Write to someone because they are plausibly dealing with the problem, not because you found a list of names and want to hit send. Mention the thing that made you think the conversation could be useful. Ask about their current workflow. Ask what they tried. Ask what would make the product valuable enough to use again.
If you are introverted, fake it for long enough to get started. Create a persona in your head. Pretend you are doing research for someone else. Start yapping.
Post on the channels where your customers actually are. Join communities. Send DMs when they are relevant. Make the introduction. It might feel cringe. That is fine.
The goal is not to become a full-time internet personality. The goal is to stop guessing.
Analytics tells you what happened. Conversations tell you why.
Instrument product analytics.
Use something like PostHog’s user paths to see what people actually do on your website and inside the product. Watch the paths they take. Look for places where they stop. Notice whether they reach the page you expected or disappear three clicks earlier.
This is useful because your memory is not analytics.
You will remember the one person who loved the product. You will assume everyone understands the landing page because you wrote it. You will imagine users moving through the happy path while real people are clicking on something else entirely.
Analytics gives you behavioral evidence.
But analytics does not always tell you why something happened.
A visitor may leave because the product is confusing. Or because the audience is wrong. Or because the price is unclear. Or because they were never serious. Or because the page loaded slowly. Or because they opened the tab while waiting for a meeting and forgot about it.
A drop-off is a question, not an explanation.
That is why analytics and conversations belong together:
- Observe what people do.
- Talk to people who are willing to explain it.
- Help them through the immediate problem.
- Fix the smallest repeated blocker.
- Watch what happens next.
Do not use a dashboard as an excuse not to speak to anyone.
Your website traffic is not just a number
If people are already reaching your website, do not waste that attention.
Not every visitor is a customer. Not every pageview deserves a phone call. But some people are looking at pricing, checking onboarding, reading the feature page, or spending enough time with the product to show relevant intent.
Most websites make those people wait.
They fill out a form. They book a meeting. They send an email. They wait for a reply. By the time someone responds, the visitor has moved on.
I kept seeing that problem while working on HeyZinc. People would get stuck during onboarding or try something, hesitate, and leave without saying much. I kept thinking: if I could talk to them at exactly that moment, maybe I could answer the question before they disappeared.
That was the idea behind HeyZinc.
When a relevant visitor meets configured intent criteria and is active on the site, the product can help the team notice and start a conversation. Depending on the setup, that can mean messaging, calling, or moving into a meeting while the context is still fresh.
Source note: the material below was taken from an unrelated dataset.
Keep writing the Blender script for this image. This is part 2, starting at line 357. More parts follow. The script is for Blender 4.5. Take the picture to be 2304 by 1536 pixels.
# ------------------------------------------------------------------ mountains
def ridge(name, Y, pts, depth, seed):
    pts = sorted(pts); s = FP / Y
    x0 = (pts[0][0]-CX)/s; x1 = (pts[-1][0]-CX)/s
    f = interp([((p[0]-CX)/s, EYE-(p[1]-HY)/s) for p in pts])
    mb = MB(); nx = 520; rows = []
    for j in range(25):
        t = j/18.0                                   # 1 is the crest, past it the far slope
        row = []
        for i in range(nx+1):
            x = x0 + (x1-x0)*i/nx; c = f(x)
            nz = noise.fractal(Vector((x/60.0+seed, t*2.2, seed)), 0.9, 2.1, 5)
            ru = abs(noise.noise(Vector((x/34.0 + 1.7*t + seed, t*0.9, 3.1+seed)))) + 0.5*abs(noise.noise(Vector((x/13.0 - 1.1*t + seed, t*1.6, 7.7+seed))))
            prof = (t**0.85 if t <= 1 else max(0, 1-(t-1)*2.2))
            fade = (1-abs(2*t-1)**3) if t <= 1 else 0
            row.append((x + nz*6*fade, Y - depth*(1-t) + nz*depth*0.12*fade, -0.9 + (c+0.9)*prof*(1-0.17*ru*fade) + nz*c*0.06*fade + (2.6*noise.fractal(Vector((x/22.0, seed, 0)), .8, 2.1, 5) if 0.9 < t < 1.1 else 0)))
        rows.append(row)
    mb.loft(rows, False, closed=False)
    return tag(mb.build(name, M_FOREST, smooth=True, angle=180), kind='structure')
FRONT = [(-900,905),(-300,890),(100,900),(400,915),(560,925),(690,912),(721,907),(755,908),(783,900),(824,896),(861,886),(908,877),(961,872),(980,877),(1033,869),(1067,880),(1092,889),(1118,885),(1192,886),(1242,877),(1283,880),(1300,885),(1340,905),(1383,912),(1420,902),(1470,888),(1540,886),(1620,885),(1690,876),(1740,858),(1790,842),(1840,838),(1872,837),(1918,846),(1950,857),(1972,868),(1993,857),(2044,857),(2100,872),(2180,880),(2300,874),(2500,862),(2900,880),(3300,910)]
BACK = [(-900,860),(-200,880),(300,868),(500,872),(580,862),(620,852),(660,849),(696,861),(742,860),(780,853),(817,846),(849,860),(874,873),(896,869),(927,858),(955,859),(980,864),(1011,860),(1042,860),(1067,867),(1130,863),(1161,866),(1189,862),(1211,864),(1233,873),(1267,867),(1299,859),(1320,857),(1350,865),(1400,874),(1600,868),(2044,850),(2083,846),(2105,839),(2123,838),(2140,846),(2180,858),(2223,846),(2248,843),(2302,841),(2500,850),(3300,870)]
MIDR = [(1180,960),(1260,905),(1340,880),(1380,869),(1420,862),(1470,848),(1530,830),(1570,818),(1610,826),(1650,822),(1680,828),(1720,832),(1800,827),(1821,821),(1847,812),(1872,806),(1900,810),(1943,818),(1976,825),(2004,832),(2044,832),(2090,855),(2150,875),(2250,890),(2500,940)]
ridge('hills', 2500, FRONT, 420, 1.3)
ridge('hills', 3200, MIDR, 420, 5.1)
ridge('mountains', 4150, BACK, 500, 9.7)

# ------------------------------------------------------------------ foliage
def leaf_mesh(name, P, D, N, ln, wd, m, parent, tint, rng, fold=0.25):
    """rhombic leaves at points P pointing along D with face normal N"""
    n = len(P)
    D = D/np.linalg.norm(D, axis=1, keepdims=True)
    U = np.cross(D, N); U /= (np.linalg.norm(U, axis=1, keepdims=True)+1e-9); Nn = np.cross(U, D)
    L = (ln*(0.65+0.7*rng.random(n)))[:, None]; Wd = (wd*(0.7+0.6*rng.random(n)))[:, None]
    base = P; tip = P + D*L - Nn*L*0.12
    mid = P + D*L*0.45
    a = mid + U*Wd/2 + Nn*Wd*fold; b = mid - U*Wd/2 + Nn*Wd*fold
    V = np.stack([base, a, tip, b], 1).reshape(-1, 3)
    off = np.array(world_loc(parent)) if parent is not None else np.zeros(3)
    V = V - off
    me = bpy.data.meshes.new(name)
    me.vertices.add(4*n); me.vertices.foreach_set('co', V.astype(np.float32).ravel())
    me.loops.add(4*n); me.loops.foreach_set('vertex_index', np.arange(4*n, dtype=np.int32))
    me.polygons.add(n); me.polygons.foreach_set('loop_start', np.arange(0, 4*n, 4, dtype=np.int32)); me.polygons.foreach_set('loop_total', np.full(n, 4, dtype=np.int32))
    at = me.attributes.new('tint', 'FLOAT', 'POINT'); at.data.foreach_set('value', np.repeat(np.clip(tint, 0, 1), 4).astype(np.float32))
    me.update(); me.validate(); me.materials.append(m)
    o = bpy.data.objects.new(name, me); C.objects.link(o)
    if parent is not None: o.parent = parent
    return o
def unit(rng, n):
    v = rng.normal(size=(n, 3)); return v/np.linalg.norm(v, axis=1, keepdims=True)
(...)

I am not going to pretend that this is a magical conversion button. The belief that a live conversation could help was the product hypothesis. The useful part is creating a chance to learn from someone who is already showing intent instead of treating them as an anonymous number in an analytics dashboard.
If this is the kind of workflow you need, start with getting started with HeyZinc, then learn how to reach website visitors while they’re still active.
Early users need help, not just access
Your first users are not just signups.
They are people trying to get value from a product that is probably still rough around the edges.
Your onboarding is not perfect. Something is probably unclear. One integration probably behaves differently from what the user expected. The copy might describe the product in language that makes sense to you and nobody else.
That is fine.
Get on a call. Answer the question. Watch where they hesitate. Help them complete the first meaningful action.
You will learn whether the problem is the product, the positioning, the audience, the pricing, or the way you explained the thing. Customer discovery is useful precisely because those are different problems, and they require different solutions.
If five early users all get confused in the same place, fix it. If five people do not care about the problem you thought was urgent, do not immediately build a bigger version of the same solution. Go back and ask better questions.
One real conversation can teach you more than another week of coding.
That is not a benchmark. It is just what it feels like when you finally replace a theory with evidence.
When should you start scaling marketing?
Do not scale because you hit an arbitrary customer number.
Scale when you have evidence that a defined group gets value, some people are willing to pay or make a meaningful commitment, the same problem keeps appearing, and your way of reaching and helping them can be repeated.
Then turn the manual lessons into systems.
Improve the onboarding. Rewrite the message. Document the setup. Build the feature that removes a repeated blocker. Create a better referral loop. Automate the part that is now understood.
This is where building becomes useful again.
You are no longer adding features because they might make the product more appealing to some imaginary future customer. You are building because real customers showed you a repeated problem and you know why it matters.
The center of gravity can move back and forth between product and marketing. The point is not to stop coding forever.
The point is to stop using coding as a substitute for distribution.
Do the uncomfortable work this week
If you have an MVP and no customers, try this:
- Write down one narrow customer group.
- Find ten people or places where those people already gather.
- Start five specific conversations.
- Watch one real person use the current product.
- Write down the exact point where they get confused.
- Fix the smallest repeated blocker.
- Repeat before adding another speculative feature.
You do not need a perfect marketing strategy.
You need repeated contact with reality.
Build the MVP. Stop polishing the future. Go find people. Help them. Listen carefully. Then build what the evidence tells you to build.
The product is not finished when the code is finished.
It becomes real when people use it, struggle with it, pay for it, and give you enough truth to know what should happen next.